Su insurrección, aunque derrotada, dejó malherido al régimen, que sería rematado 16 meses después por el golpe de gracia que fue del proceso electoral fraudulento entre febreroy abril de 1936, en el que colaboraron socialistas, separatistas y azañistas en un Frente Popular.
Algunos otorgarán a este análisis un interés meramente académico, pero, por el contrario, entender la república tiene valor muy actual, como estamos viendo.Una política que prescindiera de una concepción de la historia sólida y lo más veraz posible, nunca pasaría de soluciones parciales y superficiales, condenadas a doblegarse ante la concepción, falsaria pero sostenida con agresiva energía, de quienes se sienten o quieren sentirse herederos del Frente Popular (“la República” en su lenguaje)
La república fue la desembocadura de una crisis profundizada a partir del “desastre del 98”, con el descrédito de la idea de España y el surgimiento de nuevas fuerzas subversivas que la Restauración no logró encauzar. La monarquía cedió el poder de modo tragicómico porque, entre el acoso de sus minoritarios enemigos y sobre todo de los intelectuales más influyentes, llegó a perder confianza en su propia legitimidad. La república tuvo la legitimidad que le entregó la monarquía, y su desarrollo posterior responde a la confusión y el choque entre las mencionadas tres concepciones sobre ella. Posiblemente el régimen se habría estabilizado si hubieran predominado en él dirigentes moderados como Besteiro, Lerroux o Gil-Robles. Pero a Besteiro lo devoraron, digámoslo así, los propios socialistas, y los otros fueron liquidados políticamente por un Alcalá-Zamora considerablemente perturbado.

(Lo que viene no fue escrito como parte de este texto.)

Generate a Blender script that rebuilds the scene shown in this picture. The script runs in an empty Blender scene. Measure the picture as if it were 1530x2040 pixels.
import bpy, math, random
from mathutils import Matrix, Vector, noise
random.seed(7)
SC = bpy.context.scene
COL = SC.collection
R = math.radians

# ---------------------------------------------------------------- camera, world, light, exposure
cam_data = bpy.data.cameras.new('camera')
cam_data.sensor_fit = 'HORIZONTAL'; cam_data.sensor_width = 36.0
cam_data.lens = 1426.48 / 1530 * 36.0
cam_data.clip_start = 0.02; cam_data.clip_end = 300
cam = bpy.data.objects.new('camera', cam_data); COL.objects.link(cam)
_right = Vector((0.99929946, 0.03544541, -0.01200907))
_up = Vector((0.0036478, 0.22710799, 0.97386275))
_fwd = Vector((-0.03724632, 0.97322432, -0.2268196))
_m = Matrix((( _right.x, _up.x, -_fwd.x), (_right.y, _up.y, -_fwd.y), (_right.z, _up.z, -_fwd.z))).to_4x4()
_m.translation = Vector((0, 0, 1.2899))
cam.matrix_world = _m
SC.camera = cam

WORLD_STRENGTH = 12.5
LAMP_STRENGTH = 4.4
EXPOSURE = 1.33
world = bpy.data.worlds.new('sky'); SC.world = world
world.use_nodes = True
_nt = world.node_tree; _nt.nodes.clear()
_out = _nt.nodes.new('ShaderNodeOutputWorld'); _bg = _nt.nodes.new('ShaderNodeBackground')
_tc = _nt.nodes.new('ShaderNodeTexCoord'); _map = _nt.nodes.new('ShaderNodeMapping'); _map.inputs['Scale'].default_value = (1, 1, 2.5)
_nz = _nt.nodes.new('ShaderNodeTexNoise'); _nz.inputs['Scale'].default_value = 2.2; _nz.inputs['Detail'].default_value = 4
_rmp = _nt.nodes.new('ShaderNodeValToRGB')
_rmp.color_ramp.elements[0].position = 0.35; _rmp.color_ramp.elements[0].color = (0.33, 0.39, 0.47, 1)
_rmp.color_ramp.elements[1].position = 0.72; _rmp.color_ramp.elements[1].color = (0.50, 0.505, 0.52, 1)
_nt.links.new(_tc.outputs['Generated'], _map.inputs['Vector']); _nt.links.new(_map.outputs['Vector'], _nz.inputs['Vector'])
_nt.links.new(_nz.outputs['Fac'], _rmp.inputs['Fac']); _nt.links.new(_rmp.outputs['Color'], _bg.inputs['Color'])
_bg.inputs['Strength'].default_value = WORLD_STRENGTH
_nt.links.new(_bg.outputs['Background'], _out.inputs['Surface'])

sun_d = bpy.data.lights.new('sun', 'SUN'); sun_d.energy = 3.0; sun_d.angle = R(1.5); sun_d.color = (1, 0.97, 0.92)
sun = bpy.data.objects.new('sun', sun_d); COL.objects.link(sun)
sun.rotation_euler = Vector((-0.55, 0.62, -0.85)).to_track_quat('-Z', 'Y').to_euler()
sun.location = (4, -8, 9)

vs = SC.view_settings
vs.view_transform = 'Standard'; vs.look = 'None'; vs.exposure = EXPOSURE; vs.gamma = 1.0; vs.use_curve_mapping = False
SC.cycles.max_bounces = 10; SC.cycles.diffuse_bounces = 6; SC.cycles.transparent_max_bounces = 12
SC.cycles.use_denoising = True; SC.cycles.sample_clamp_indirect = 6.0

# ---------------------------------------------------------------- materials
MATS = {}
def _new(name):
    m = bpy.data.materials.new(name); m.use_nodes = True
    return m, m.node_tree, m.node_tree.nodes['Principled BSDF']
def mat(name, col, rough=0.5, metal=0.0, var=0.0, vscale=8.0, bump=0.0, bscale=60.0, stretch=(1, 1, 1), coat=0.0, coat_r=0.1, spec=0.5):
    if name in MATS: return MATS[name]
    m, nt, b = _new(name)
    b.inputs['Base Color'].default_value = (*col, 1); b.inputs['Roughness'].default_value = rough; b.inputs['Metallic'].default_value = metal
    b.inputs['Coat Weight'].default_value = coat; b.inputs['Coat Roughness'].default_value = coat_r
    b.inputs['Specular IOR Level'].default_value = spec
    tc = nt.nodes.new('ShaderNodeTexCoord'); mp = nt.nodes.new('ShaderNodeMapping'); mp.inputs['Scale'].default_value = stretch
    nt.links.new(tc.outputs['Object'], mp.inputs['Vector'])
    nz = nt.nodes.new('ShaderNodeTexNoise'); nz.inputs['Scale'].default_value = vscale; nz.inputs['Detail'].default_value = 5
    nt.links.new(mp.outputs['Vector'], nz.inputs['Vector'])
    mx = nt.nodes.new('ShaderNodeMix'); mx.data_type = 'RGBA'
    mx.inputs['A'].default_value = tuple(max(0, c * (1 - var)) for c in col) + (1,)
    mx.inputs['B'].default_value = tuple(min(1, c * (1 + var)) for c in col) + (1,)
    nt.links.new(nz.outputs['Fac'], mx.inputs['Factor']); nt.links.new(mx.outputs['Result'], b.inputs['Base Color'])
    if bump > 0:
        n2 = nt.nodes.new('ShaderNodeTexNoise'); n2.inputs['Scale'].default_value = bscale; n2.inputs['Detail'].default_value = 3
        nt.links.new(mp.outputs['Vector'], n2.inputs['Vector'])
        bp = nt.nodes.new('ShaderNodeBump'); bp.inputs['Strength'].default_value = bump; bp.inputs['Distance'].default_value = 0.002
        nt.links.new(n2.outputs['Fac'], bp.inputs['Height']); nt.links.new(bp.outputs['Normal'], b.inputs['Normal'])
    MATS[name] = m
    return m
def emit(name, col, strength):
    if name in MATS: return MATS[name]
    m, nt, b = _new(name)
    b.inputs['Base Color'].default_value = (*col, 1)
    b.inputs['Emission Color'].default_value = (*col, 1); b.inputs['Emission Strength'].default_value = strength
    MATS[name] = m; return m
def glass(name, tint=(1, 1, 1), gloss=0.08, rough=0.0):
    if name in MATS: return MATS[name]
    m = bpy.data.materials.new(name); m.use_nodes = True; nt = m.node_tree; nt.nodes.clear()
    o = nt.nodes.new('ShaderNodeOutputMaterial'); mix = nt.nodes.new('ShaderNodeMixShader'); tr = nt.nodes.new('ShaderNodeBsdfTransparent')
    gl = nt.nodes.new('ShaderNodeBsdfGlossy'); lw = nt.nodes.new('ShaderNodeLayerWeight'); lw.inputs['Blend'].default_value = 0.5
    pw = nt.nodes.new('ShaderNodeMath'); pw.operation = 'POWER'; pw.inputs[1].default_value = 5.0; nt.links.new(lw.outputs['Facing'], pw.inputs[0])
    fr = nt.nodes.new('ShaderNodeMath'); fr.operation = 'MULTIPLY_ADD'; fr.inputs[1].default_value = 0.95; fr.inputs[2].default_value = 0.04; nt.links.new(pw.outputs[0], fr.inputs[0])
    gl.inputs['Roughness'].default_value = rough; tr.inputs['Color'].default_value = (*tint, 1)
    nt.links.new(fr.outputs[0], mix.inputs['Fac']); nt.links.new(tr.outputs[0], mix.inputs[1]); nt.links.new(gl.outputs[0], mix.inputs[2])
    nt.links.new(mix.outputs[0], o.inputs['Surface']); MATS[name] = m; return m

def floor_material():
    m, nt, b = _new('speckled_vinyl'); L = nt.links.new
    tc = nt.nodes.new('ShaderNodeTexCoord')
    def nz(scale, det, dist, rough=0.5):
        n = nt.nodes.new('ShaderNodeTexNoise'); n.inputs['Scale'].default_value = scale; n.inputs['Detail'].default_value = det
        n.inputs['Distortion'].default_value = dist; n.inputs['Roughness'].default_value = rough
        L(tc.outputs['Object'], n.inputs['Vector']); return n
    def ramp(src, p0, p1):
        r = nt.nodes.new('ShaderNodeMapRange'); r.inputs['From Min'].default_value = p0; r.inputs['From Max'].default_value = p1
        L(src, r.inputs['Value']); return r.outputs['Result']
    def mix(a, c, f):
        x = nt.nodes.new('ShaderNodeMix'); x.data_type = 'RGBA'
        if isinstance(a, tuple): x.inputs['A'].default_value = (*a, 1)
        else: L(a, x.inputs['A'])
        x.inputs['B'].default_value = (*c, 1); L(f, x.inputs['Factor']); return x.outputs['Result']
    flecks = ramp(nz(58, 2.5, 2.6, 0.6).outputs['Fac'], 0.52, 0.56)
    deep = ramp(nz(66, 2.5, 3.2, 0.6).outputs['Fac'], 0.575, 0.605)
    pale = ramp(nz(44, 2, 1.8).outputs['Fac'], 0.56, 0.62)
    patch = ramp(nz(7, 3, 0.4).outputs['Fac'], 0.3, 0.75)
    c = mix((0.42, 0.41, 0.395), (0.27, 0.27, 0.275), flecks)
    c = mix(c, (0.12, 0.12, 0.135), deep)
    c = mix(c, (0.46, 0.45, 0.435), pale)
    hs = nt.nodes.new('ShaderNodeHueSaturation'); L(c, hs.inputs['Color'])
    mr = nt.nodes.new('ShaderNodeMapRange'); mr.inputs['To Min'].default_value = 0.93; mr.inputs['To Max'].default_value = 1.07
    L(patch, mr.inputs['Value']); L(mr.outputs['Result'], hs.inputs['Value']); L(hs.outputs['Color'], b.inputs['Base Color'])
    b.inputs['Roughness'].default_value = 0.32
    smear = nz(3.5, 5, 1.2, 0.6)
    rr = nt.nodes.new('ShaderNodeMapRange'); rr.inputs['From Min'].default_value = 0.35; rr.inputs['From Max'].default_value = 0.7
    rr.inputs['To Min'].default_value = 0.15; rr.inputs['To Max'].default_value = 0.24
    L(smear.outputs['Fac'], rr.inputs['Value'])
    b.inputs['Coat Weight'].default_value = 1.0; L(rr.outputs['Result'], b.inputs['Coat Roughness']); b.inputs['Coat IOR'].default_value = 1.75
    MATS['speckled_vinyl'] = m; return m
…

Y el factor principal de la ruina republicana fue sin duda el PSOE, por ser el partido más fuerte y organizado del régimen y por mantener una ideología marxista que, como sostenían sus principales dirigentes, era incompatible con la democracia. El manifiesto señalado antes fue precisamente el prólogo a una llamada ley de memoria histórica, que en su misma concepción revela que la tradición totalitaria del PSOE se mantiene bastantes décadas después de haber destruido la legalidad republicana.